## What to do
Copy from the first line below down to and including the line with "obj('barrel', lathe(A +". Skip the pictures.

## Provided data
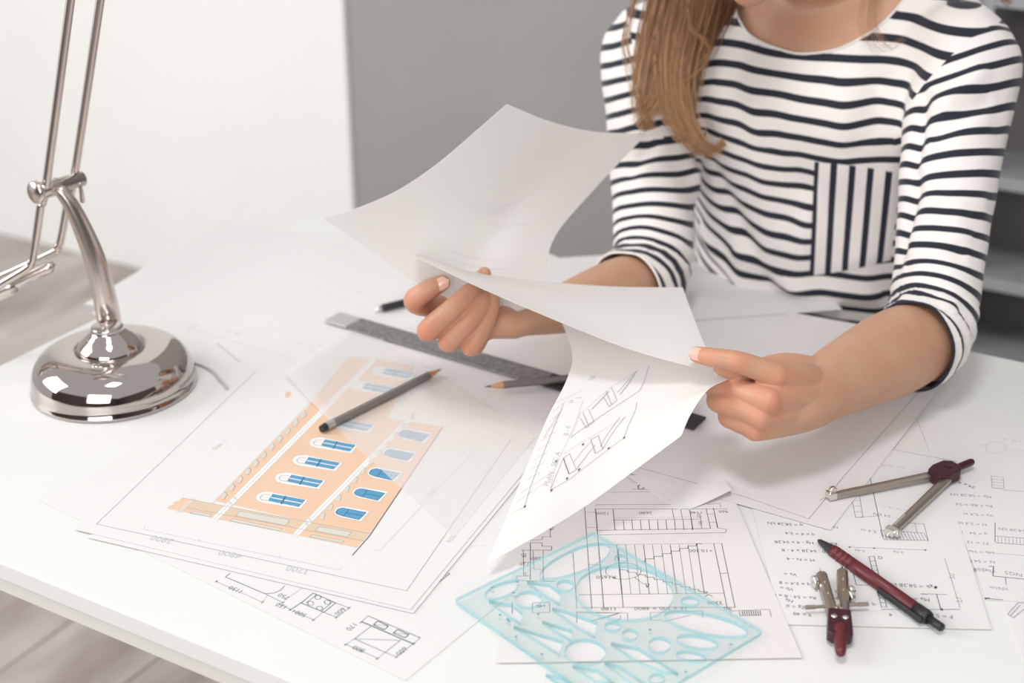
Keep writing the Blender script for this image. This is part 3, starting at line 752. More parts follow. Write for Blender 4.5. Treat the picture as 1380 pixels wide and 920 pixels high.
pencil('grey pencil lying across the ruler, partly under the hanging drawing', (653, 521), (836, 503), .0040, 'pencil_grey', z=DESK + .0054)
t = thing('black_pen', 'black pen with a pale tip half hidden behind the hand further left', 'pen', P(508, 418, ZP))
A, B = P(503, 418, ZP + .004), P(690, 372, ZP + .004); dd = (B - A).normalized()
obj('tip', lathe(A, [(.0006, 0), (.0030, .006), (.0036, .012)], 16, dd), 'silver', t, True)
obj('barrel', lathe(A + dd * .012, [(.0042, 0), (.0044, .002), (.0044, .12), (.0036, .124)], 20, dd), 'black', t, True)

# burgundy pen
ZR = DESK + .0013 + .0054
A, B = P(1103, 728, ZR - .002), P(1270, 846, ZR); dd = (B - A); Ln = dd.length; dd.normalize(); _, sd, uu = frame_of(dd)
pen = thing('mechanical_pencil', 'burgundy push-button pen with black tip and clip', 'pen', A)
obj('tip', lathe(A, [(.0012, 0), (.0022, .002), (.0024, .004), (.0047, .017), (.0052, .018)], 28, dd), 'black', pen, True)
pr = [(.0052, .018)]
for i in range(4): pr += [(.0053, .024 + i * .0055), (.0046, .0243 + i * .0055), (.0046, .0252 + i * .0055), (.0054, .0255 + i * .0055)]
pr += [(.0055, .05), (.0055, Ln - .028)]
obj('barrel', lathe(A, pr, 32, dd), 'burgundy', pen, True)
obj('ferrule', lathe(A + dd * (Ln - .028), [(.0057, 0), (.0057, .012), (.0050, .014)], 32, dd), 'black', pen, True)
o = obj('push_button', lathe(A + dd * (Ln - .014), [(.0034, 0), (.0034, .013), (.0030, .014)], 24, dd), 'black', pen, True)
sgn = 1 if (px_of(A + dd * .1 + sd * .006)[0] < px_of(A + dd * .1)[0]) else -1
cl = A + dd * (Ln - .038) + sd * sgn * .0072
o = obj('clip', obox(cl, dd, sd, uu, .024, .0011, .0026), 'black', pen); bevel(o, .001, 3)
obj('clip_root', obox(A + dd * (Ln - .019) + sd * sgn * .0055, dd, sd, uu, .004, .0025, .0026), 'black', pen)

# compasses
def metal_leg(t, a_, b_, w0, w1, h, label=None):
    d_, s_, u_ = frame_of(b_ - a_); L_ = (b_ - a_).length
    V = []
    for f, w in ((0, w0), (1, w1)):
        for x, y in ((-1, -1), (1, -1), (1, .35), (.45, 1), (-.45, 1), (-1, .35)):
            V.append(a_ + d_ * L_ * f + s_ * x * w + u_ * y * h)
    Fc = [(i, (i + 1) % 6, (i + 1) % 6 + 6, i + 6) for i in range(6)] + [(5, 4, 3, 2, 1, 0), (6, 7, 8, 9, 10, 11)]
    o = obj('leg', (V, Fc), 'steel', t); bevel(o, .0004, 2); return o, d_, s_, u_
def knob(t, c, axis, r, h, m='silver'):
    o = obj('adjusting_screw', lathe(c - axis * h / 2, [(r * .8, 0), (r, h * .15), (r, h * .85), (r * .8, h)], 18, axis), m, t); bevel(o, .0002, 1); return o
zc = DESK + .0042
comp = thing('compass', 'open drafting compass with burgundy hinge and spread steel legs', 'compass', P(1283, 635, DESK + .0022))
H = P(1276, 638, zc + .005); T1, T2 = P(1116, 669, zc + .001), P(1198, 719, zc + .001)
for T, hd in ((T1, P(1262, 638, zc + .003)), (T2, P(1280, 641, zc + .003))):
    o, d_, s_, u_ = metal_leg(comp, hd, T, .0042, .0036, .0026)
    obj('needle', tube([T, T + d_ * .009 - u_ * .0016], [.0006, .00015], 8, cap=None), 'silver', o)
    obj('slot', obox(T - d_ * .022 + u_ * .0027 + s_ * .001, d_, s_, u_, .010, .0008, .0002), 'silver', o)
    sg = 1 if T is T1 else -1
    knob(comp, T - d_ * .004 + (u_ * .006 if T is T1 else u_ * .001 - s_ * (-.0055 if s_.x > 0 else .0055)), s_ if T is T1 else s_, .0036, .004)
    obj('pivot_block', obox(T - d_ * .003 + u_ * .0012, d_, s_, u_, .0035, .0042, .0030), 'silver', o)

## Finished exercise
Keep writing the Blender script for this image. This is part 3, starting at line 752. More parts follow. Write for Blender 4.5. Treat the picture as 1380 pixels wide and 920 pixels high.
pencil('grey pencil lying across the ruler, partly under the hanging drawing', (653, 521), (836, 503), .0040, 'pencil_grey', z=DESK + .0054)
t = thing('black_pen', 'black pen with a pale tip half hidden behind the hand further left', 'pen', P(508, 418, ZP))
A, B = P(503, 418, ZP + .004), P(690, 372, ZP + .004); dd = (B - A).normalized()
obj('tip', lathe(A, [(.0006, 0), (.0030, .006), (.0036, .012)], 16, dd), 'silver', t, True)
obj('barrel', lathe(A + dd * .012, [(.0042, 0), (.0044, .002), (.0044, .12), (.0036, .124)], 20, dd), 'black', t, True)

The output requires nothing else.